Fluke results where a clearly overmatched team steals a victory outright are rare, and greatly taper off at a 10-pt skill difference, disappearing over 12.  If you can close the gap on a top team, even on the road, to less than 10, you'll have at least a 10% chance of winning.  Get it to within 5 points, and that jumps to 30%.  And remember that's an average of 5 points per player!  Not total skills points combined.  If 3-4 of your team are solid, having 2-3 weaker players is not an automatic kiss of death (unlike Al asking if you'll go undefeated next session).  So if your T7 can't quite match up, you can still push for extra sets and hope they rest a top player or split their squad out to close the gap even further.  Even one of their T7 being out can drop their average 3 pts pr more.  To give even more hope to the underdogs, home teams that were just a point higher (that's after including the home bonus) had a losing record this season.

Other thoughts or insights?  Or data points missing from above that you'd like to see?  I didn't throw out the whole table, yet I can drill down to individual teams if anyone wanted to know how their own team fared Home/Away/Neutral on actual vs "expected" results.

Readers Comments

This is brilliant, Kev. I was hoping to do something similar but the computer packed up and trying to do this on the phone is near on impossible.
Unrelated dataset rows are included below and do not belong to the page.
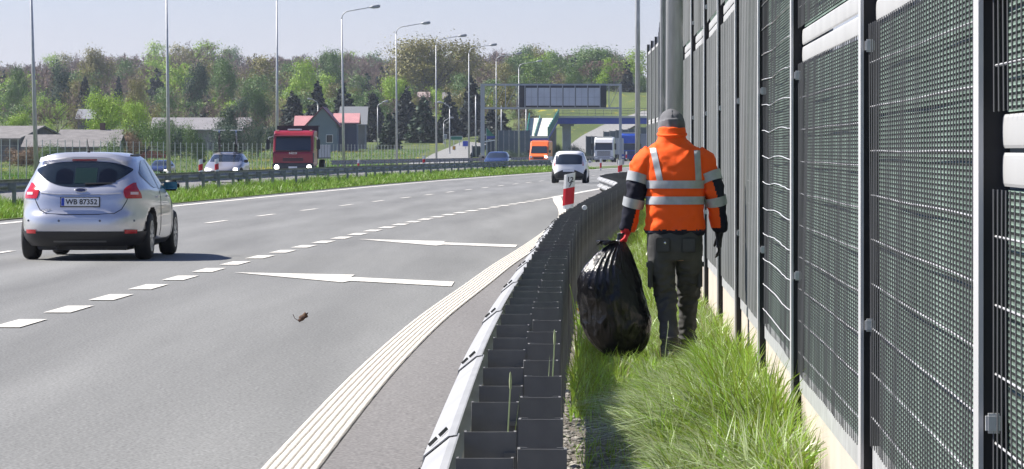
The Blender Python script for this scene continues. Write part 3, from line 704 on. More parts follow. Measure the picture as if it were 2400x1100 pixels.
# --- the silver hatchback
def hatchback():
    Y = 57.2; X = xat(208, 55.0) - .045
    t = empty('car', (X, Y, 0), 'silver five-door hatchback seen from behind in the near lane', 'car', rz=heading(WD, Y) + .006)
    S = Shell([(.20,.80,-2.05,2.0),(.28,.87,-2.12,2.12),(.40,.905,-2.175,2.17),(.52,.912,-2.185,2.18),(.60,.913,-2.17,2.16),(.68,.912,-2.125,2.08),(.76,.91,-2.10,1.93),(.84,.905,-2.085,1.65),(.90,.895,-2.065,1.38),(.95,.88,-2.045,1.12),(1.02,.845,-1.99,.95),(1.10,.805,-1.925,.80),(1.20,.755,-1.835,.60),(1.30,.705,-1.735,.40),(1.37,.665,-1.665,.22),(1.42,.61,-1.60,.05),(1.45,.52,-1.48,-.12),(1.472,.36,-1.22,-.42),(1.48,.14,-.9,-.6)], 4.6, 3.2)
    S.body('body', silver, t, arches=((-1.33, .33, .375), (1.32, .33, .375)))
    glass = mat('hatch_glass', (.012, .018, .024), .07, spec=.6)
    # rear window: lens shape with pointed corners
    hi = lambda x: 1.345 - .105 * (abs(x) / .66) ** 3.6; lo = lambda x: 1.0 + .225 * (abs(x) / .66) ** 2.9
    w = S.pane('rear_window', glass, t, 'rear', (-.655, .655), lo, hi, .006)
    # patches on the opaque glass: painted light of the window beyond, dark seat silhouettes
    S.pane('far_light_patch', mat('through_light_paint', (.012, .026, .022), .08), w, 'rear', (-.10, .20), lambda x: 1.045, lambda x: 1.255, .0095, 6, 4)
    for (a, b) in ((-.36, -.13), (.23, .46)):
        S.pane('seat_silhouette', mat('seat_dark', (.004, .005, .008), .08), w, 'rear', (a, b), lambda x: 1.04 + .25 * abs(x) ** 3, lambda x: 1.20 + .05 * math.sin(math.pi * (x - a) / (b - a)), .0095, 8, 4)
    S.pane('brake_light', red_lens, t, 'rear', (-.17, .17), lambda x: 1.352, lambda x: 1.372, .012, 8, 2)
    S.pane('spoiler', silver, t, 'rear', (-.60, .60), lambda x: 1.378 - .075 * (abs(x) / .62) ** 2.6, lambda x: 1.425 - .06 * (abs(x) / .62) ** 2.6, .05, 24, 4)
    for sg in (1, -1):
        fa = lambda z: S.th_rear(sg * (.575 + (.11 * max(0, (z - .96) / .095) ** 1.3 if z > .96 else .03 * ((.96 - z) / .11) ** 2)), z)
        base = R(-42) if sg > 0 else R(-138)
        fb = lambda z: base + (S.th_rear(sg * .715, z) - base) * (max(0, (z - .90) / .155) ** 1.3)
        tl = S.patch('tail_light', red_lens, t, fa, fb, .845, 1.055, .012, 14, 10)
        S.patch('reverse_lens', mat('clear_lens', (.75, .55, .55), .2), tl, lambda z: S.th_rear(sg * .66, z), lambda z: S.th_rear(sg * .75, z), .895, .93, .018, 6, 2)
        S.patch('reflector', red_lens, t, lambda z: S.th_rear(sg * .60, z), lambda z: (R(-50) if sg > 0 else R(-130)), .375, .425, .016, 8, 3)
    # black lower bumper wrapped round the back, lighter diffuser bar, sensors
    S.patch('bumper_lower', black_p, t, lambda z: R(-150), lambda z: R(-30), .205, .40, .010, 40, 6)
    S.pane('diffuser_trim', mat('trim_grey', (.10, .10, .10), .5), t, 'rear', (-.36, .36), lambda x: .262, lambda x: .285, .018, 10, 2)
    for x in (-.72, -.28, .28, .72):
        p = S.pt(S.th_rear(x, .545), .545, .004); MB().lathe([(0, -.006), (.016, -.006), (.014, .0), (0, .0)], 10, 'Y', p).build('parking_sensor', mat('sensor', (.12, .13, .16), .5), t)
    # tailgate seam
    mb = MB(); seam = [(-.66, .92), (-.615, .80), (-.56, .70), (-.47, .645), (-.25, .632), (0, .63), (.25, .632), (.47, .645), (.56, .70), (.615, .80), (.66, .92)]
    mb.tube([S.pt(S.th_rear(x, z), z, .002) for x, z in seam], .006, 5); mb.build('tailgate_seam', black_p, t)
    mb = MB(); mb.tube([S.pt(S.th_rear(x, .90 + .02*(x/.5)**2), .90 + .02*(x/.5)**2, .0) for x in np.linspace(-.55, .55, 12)], .010, 6); mb.build('tailgate_crease', silver, t)
    p = S.pt(S.th_rear(0, .955), .955, .012); em = MB().tube([p + Vector((0, .004, 0)), p - Vector((0, .006, 0))], [(.088, .036), (.082, .031)], 20).build('emblem', chrome, t)
    MB().tube([p - Vector((0, .0065, 0)), p - Vector((0, .009, 0))], [(.072, .025), (.068, .022)], 20).build('emblem_field', mat('emblem_blue', (.01, .025, .12), .2), em)
    number_plate(t, 'WB 87352', S.pt(S.th_rear(.0, .80), .80) + Vector((-.0, -.028, 0)), (R(-4), 0, 0))
    mb = MB(); p1 = S.pt(S.th_rear(.05, 1.035), 1.035, .018); p2 = S.pt(S.th_rear(.42, 1.045), 1.045, .018); mb.tube([p1, p2], [.016, .008], 6); mb.build('rear_wiper', black_p, t)
    text_mesh('FOCUS', .05, mat('badge', (.35, .36, .38), .3, .6), 'badge', t, S.pt(S.th_rear(-.47, .685), .685, .010), (R(86), 0, R(-3)), .002)
    # side glass, pillars, handles
    for sg in (1, -1):
        S.pane('side_window', glass, t, 'side', (-1.50, -.62), lambda y: .985 + .16 * max(0, (-1.0 - y) / .5) ** 1.5, lambda y: 1.365 - .17 * max(0, (-.9 - y) / .6) ** 1.6, .006, 14, 6, sg)
        S.pane('side_window', glass, t, 'side', (-.56, .78), lambda y: .965, lambda y: 1.372 - .33 * max(0, (y + .05) / .83) ** 1.25, .006, 14, 6, sg)
        for yh in (-.95, .12):
            p = S.pt(S.th_side(yh, .86, sg), .86, .015); MB().bbox(p.x - .015, p.x + .015, p.y - .10, p.y + .10, .845, .875, .008).build('door_handle', silver, t)
        for ys_ in (-.59, .72):
            MB().tube([S.pt(S.th_side(ys_ + .03 * (z - .6), z, sg), z, .001) for z in np.linspace(.32, .94, 8)], .005, 4).build('door_seam', black_p, t)
        m0 = S.pt(S.th_side(.62, 1.0, sg), 1.0); mi_ = MB().bbox(-.12, .12, -.05, .07, -.075, .075, .045).build('mirror', black_p, t, smooth=True); mi_.location = (m0.x + sg * .17, .66, 1.0)
        mg_ = MB().box(-.095, .095, -.058, -.052, -.05, .052).build('mirror_glass', mat('mirror_glass', (.08, .22, .26), .05, .6), mi_)
        MB().bar((m0.x - sg * .03, .66, .955), (m0.x + sg * .12, .67, .965), .05).build('mirror_arm', black_p, t)
        MB().tube([S.pt(S.th_side(yq, 1.425, sg), 1.425, .012) for yq in np.linspace(-1.30, -.15, 9)], .012, 6).build('roof_strip', black_p, t)
        S.patch('sill', black_p, t, lambda z: S.th_side(-.93, z, sg), lambda z: S.th_side(.93, z, sg), .205, .27, .008, 10, 2)
        for yw in (-1.33, 1.32): wheel(t, sg * .775, yw, .325, .215)
    S.pane('windscreen', glass, t, 'front', (-.62, .62), lambda x: 1.0, lambda x: 1.37, .006, 16, 8)
    MB().tube([(0, -1.28, 1.455), (0, -1.30, 1.50), (0, -1.45, 1.66)], [.028, .012, .004], 8).build('antenna', black_p, t)
    MB().bbox(-.62, .62, -1.9, 1.7, .14, .215, .02).build('underbody', black_p, t)
    MB().tube([(-.35, -1.6, .19), (-.35, -2.02, .20)], .03, 8).build('exhaust', black_p, t)
    return t
hatchback()

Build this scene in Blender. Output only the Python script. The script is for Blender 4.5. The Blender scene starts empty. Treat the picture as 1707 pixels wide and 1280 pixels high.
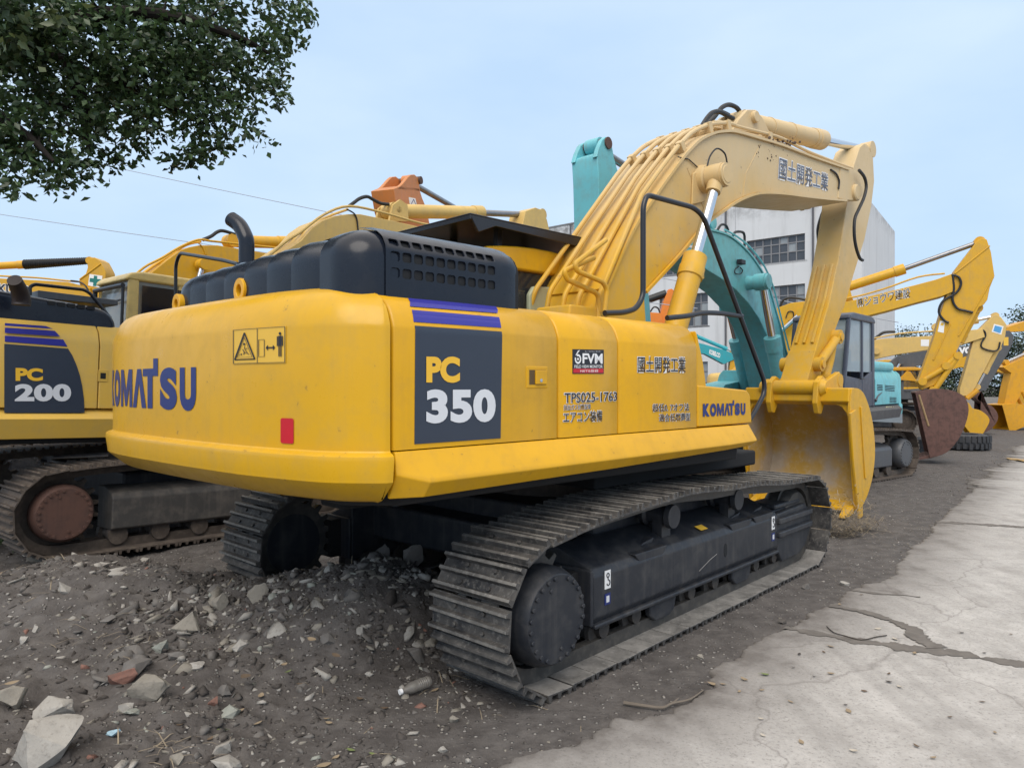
import bpy, bmesh, math, random
import numpy as np
from mathutils import Vector, Matrix, Quaternion

random.seed(7)
np.random.seed(7)
scene = bpy.context.scene
C = scene.collection
R = math.radians

# ------------------------------------------------------------------ camera
CAM_H = 1.75
FOC, U0, V0 = 1200.0, 853.5, 640.0
cam_d = bpy.data.cameras.new('camera')
cam_d.sensor_width = 36.0
cam_d.lens = 36.0 * FOC / 1707.0
cam_d.clip_end = 3000.0
cam_d.clip_start = 0.05
cam = bpy.data.objects.new('camera', cam_d)
C.objects.link(cam)
cam.location = (0, 0, CAM_H)
cam.rotation_euler = (R(90), 0, 0)
scene.camera = cam

# ------------------------------------------------------------------ light and sky (overcast)
SUN_EL, SUN_AZ = R(50), R(190)            # azimuth clockwise from +Y
world = bpy.data.worlds.new("World")
scene.world = world
world.use_nodes = True
wt = world.node_tree
wt.nodes.clear()
w_out = wt.nodes.new('ShaderNodeOutputWorld')
w_bg = wt.nodes.new('ShaderNodeBackground')
w_sky = wt.nodes.new('ShaderNodeTexSky')
w_sky.sky_type = 'NISHITA'
w_sky.sun_disc = False
w_sky.sun_elevation = SUN_EL
w_sky.sun_rotation = SUN_AZ
w_sky.air_density = 1.0
w_sky.dust_density = 2.0
w_tc = wt.nodes.new('ShaderNodeTexCoord')
w_map = wt.nodes.new('ShaderNodeMapping')
w_map.inputs['Scale'].default_value = (1.3, 1.3, 3.4)
w_noise = wt.nodes.new('ShaderNodeTexNoise')
w_noise.inputs['Scale'].default_value = 2.1
w_noise.inputs['Detail'].default_value = 5
w_noise.inputs['Roughness'].default_value = 0.5
w_ramp = wt.nodes.new('ShaderNodeValToRGB')
w_ramp.color_ramp.elements[0].position = 0.32
w_ramp.color_ramp.elements[0].color = (5.2, 7.0, 9.2, 1)
w_ramp.color_ramp.elements[1].position = 0.72
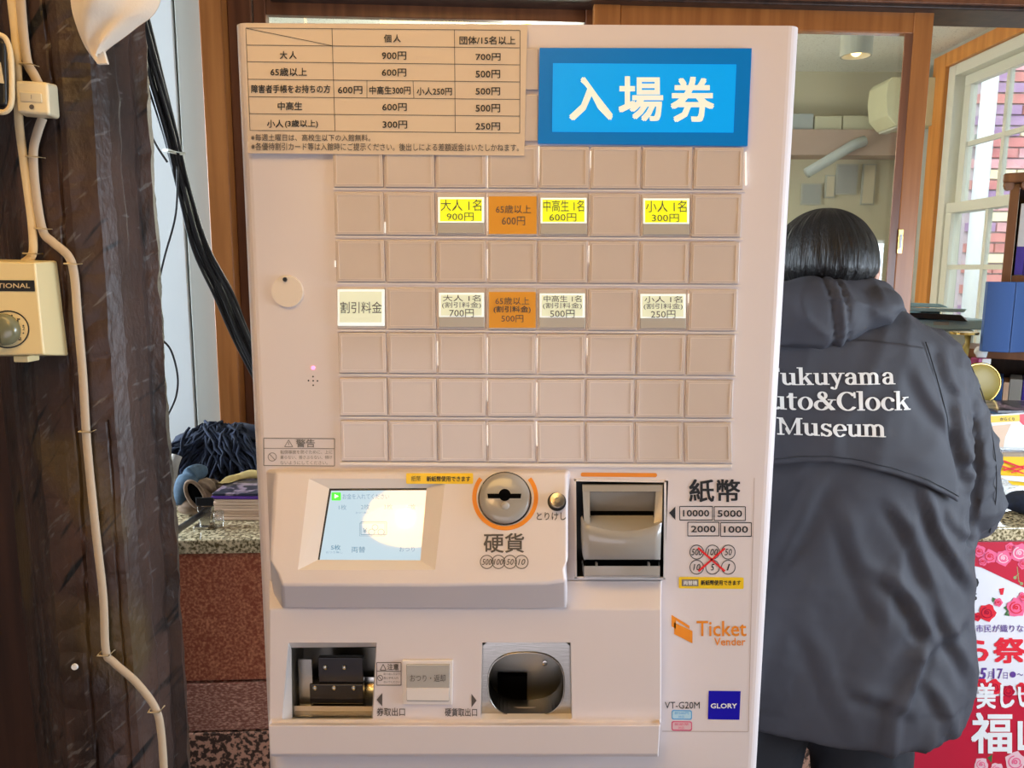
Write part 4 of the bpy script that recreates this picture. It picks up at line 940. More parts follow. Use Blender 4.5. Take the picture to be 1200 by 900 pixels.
# ================================================================ THINGS ON THE LEFT WORKTOP
def onz(px, py, Y): v = P(px, py, Y); return v
mat('navy_yarn', (0.004, 0.009, 0.027), .9, var=.5, scale=60); mat('denim', (0.045, 0.085, 0.13), .85, var=.3, scale=80); mat('glove_brown', (0.20, 0.13, 0.08), .85, var=.3, scale=60)
mat('glove_ochre', (0.50, 0.36, 0.13), .85, var=.15, scale=50); mat('paper_tan', (0.68, 0.48, 0.34), .5); mat('cover_dark', (0.03, 0.03, 0.05), .3, coat=.4, col2=(0.30, 0.22, 0.28), scale=30, thr=(.5, .56))
mat('purple', (0.10, 0.03, 0.25), .4); mat('rag_grey', (0.45, 0.42, 0.38), .9)
# brochures stack, each one on its own
xb0, xb1 = P(254, 600, 1.50).x, P(318, 600, 1.50).x
zc = cz+.001
for i in range(9):
    j = random.uniform(-.004, .004); th = .0062
    t = MB().box(xb0+j+(0 if i % 2 else .003), 1.48+random.uniform(-.002, .002), zc, xb1+j+.06, 1.66, zc+th-.0006).build('brochure', 'cover_dark' if i == 8 else 'paper_tan' if i < 7 else 'purple', bevel=.0012)
    zc += th
    tag(t, ('black printed brochure lying on top of the left worktop pile' if i == 8 else 'purple brochure second from the top of the pile' if i == 7 else 'tan brochure, %s in the pile on the left worktop' % ['bottommost', 'second from the bottom', 'third from the bottom', 'fourth from the bottom', 'fifth from the bottom', 'sixth from the bottom', 'third from the top'][i]), 'brochure', 'brochures piled on the left worktop')
# clear tape dispenser / glass block
tg = thing('clip_stand', 'small clear block with a black clip on the worktop', 'desk tool')
c = P(240, 613, 1.44)
hexa([P(231, 594, 1.43), P(248, 594, 1.43), P(246, 617, 1.43), P(235, 617, 1.43)], [P(231, 594, 1.45), P(248, 594, 1.45), P(246, 617, 1.45), P(235, 617, 1.45)]).build('block', 'steel', tg, bevel=.001)
hexa([P(229, 583, 1.425), P(250.5, 583, 1.425), P(250, 593, 1.425), P(230, 593, 1.425)], [P(229, 583, 1.455), P(250.5, 583, 1.455), P(250, 593, 1.455), P(230, 593, 1.455)]).build('clip', 'black_plastic', tg, bevel=.001)
c = P(256, 612, 1.44); MB().cyl((c.x, 1.44, .9505), (0, 0, 1), .010, .011, .032, 20).build('bottle', 'clear_plastic', tg, smooth=True)
c = P(240, 616, 1.44); MB().box(c.x-.016, 1.425, .9502, c.x+.012, 1.455, .956).build('foot', 'steel', tg, bevel=.001)
# navy yarn duster heap
yd = thing('yarn_duster', 'heap of navy blue yarn dusters on the left worktop', 'duster')
yc = P(262, 545, 1.74)
yc.z = 1.02
mb = MB(); mb.ell((yc.x+.005, 1.76, 1.02), (.14, .09, .068), 24, 16); bc = mb
for i in range(len(mb.v)):
    v = mb.v[i]; v += Vector((noise.noise(v*22)*.015, noise.noise(v*22+Vector((5, 0, 0)))*.012, noise.noise(v*20+Vector((0, 9, 0)))*.014)); v.z = max(v.z, .952)
mb.build('core', 'navy_yarn', yd, smooth=True)
sm = MB()
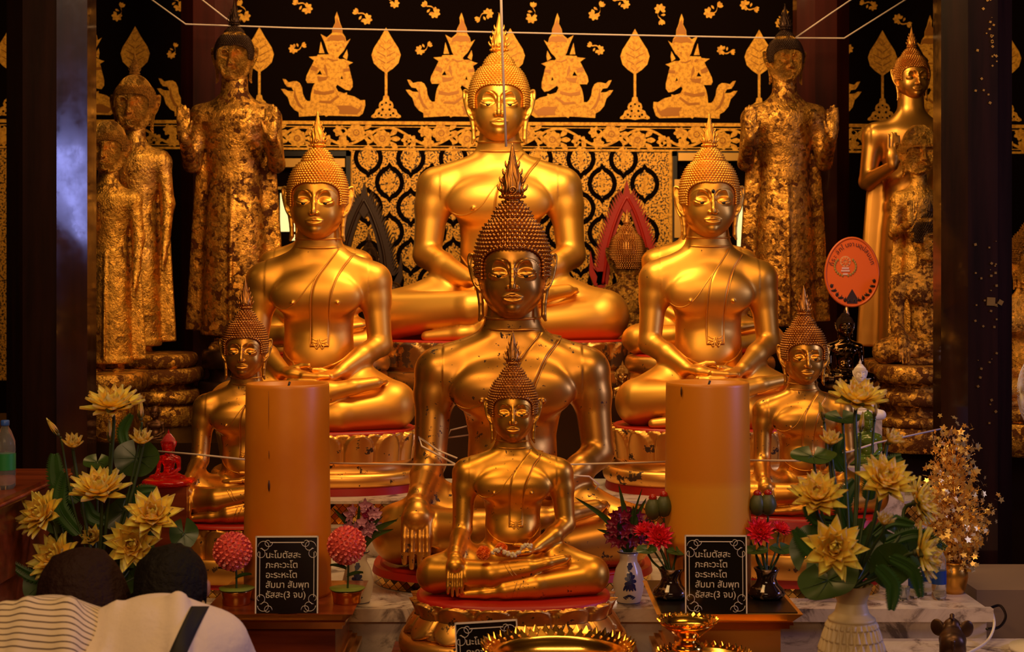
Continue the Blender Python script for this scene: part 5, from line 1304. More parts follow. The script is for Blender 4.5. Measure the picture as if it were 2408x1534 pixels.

Of course I'm curious I we were as unlucky as it felt at times but we aren't exactly a strong team. Maybe a simple count of how often we were the stronger (6+]., weaker (also by 6+) if close (-5 to +5).

Steve Turner on Tuesday, Aug. 15th, 2023 at 6:50 PM
 

Many thanks, great and valuable info.
I was thinking of doing some calculations around these numbers myself, but your aggregate numbers are good enough for my concerns.

On a sidenote:
Quite probably your "bad" finish to the season (only 3 trophies) was based on your 1st round cup match strategy.
By planning a Shield run for NO (via losing to SB) you showed everybody else that your squad can be defeated.
Which meant effectively more T7 (instead of B7) lineups vs NO, ergo more expectable losses.

Eduard Habermann on Tuesday, Aug. 15th, 2023 at 7:04 PM
 

Would you mind electronically mailing me the data, Kevin?

John Holden on Tuesday, Aug. 15th, 2023 at 8:48 PM
 

Somehow, I think this article is aimed at me....

Phil McIntosh on Wednesday, Aug. 16th, 2023 at 2:45 AM
 

Superb analysis Kevin.

I'd love to see the data for Pekin, but it would also be great to see actual vs expected for all teams just to know who Olmec really loves.

Roger Mendonça on Wednesday, Aug. 16th, 2023 at 6:55 AM
 

Steve, CCT's tallies:
When CCT was +8 or better, you went 8-0 (6-0 Home, 2-0 Neutral).  5 were 3 sets sweeps, 3 were 3-1 win. Avg 6.5 pts/set better.
+5-7, CCT went 2-3 (1-1 H, 0-1 A, 1-1 N).  You got outscored by a grand total of 9 pts over 20 sets.
+2-4, CCT was 2-1 (1-1 H, 1-0 A). 2 went 5 sets, 1 went 4. Total pts CCT was outscored by just 2 pts over 14 sets.
+1, 0 or -1.  This is where your luck went south.  When really close, CCT went 0-6. (0-2 at home, both losses were 3 set sweeps by the Scarecrows and they outscored you by 36 pts in 6 sets.  0-1 A, 4 set loss.  0-3 neutral, 1 3 set, 2 4 sets, -35 pts over 11 sets.
-2 - -4.  0-1 A (5 sets, yet outscored by 16 pts total)
-5 - -7. A bit lucky here.  2-2 total (1-2 A, 1-0 N).  Close matches, with CCT outscoring the opponents by just 0.5 pts/set total.
-8 or less.  0-5 (0-4 A, 0-1 N).  3 were sweeps, 1 5-set.  Outscored total average of 4 pts/set.

Splitting the -1, 0, 1 matches would have landed CCT a winning season at 17-15 (or 17-16 if advancing in a cup and losing the next match). Going 6-7 in the 2-7 range (+ or -) balanced out, and CCT avoided any of the massive upsets either way at 8 pts or higher.

Kevin Martin on Friday, Aug. 18th, 2023 at 8:08 PM
 

Thanks, Kevin, that's great. Three points:

1. I mention in some previews that a team is 5  points a man better "but that means nothing". Seems I was right there from my perspective even if over all it's more like 80-20

2. 0-6 when -1 to +1  wow I think we can agree Olmec hated us.

3. Maybe by player positions were all wrong or maybe it shows what a weak setter and/or right side can do to your team.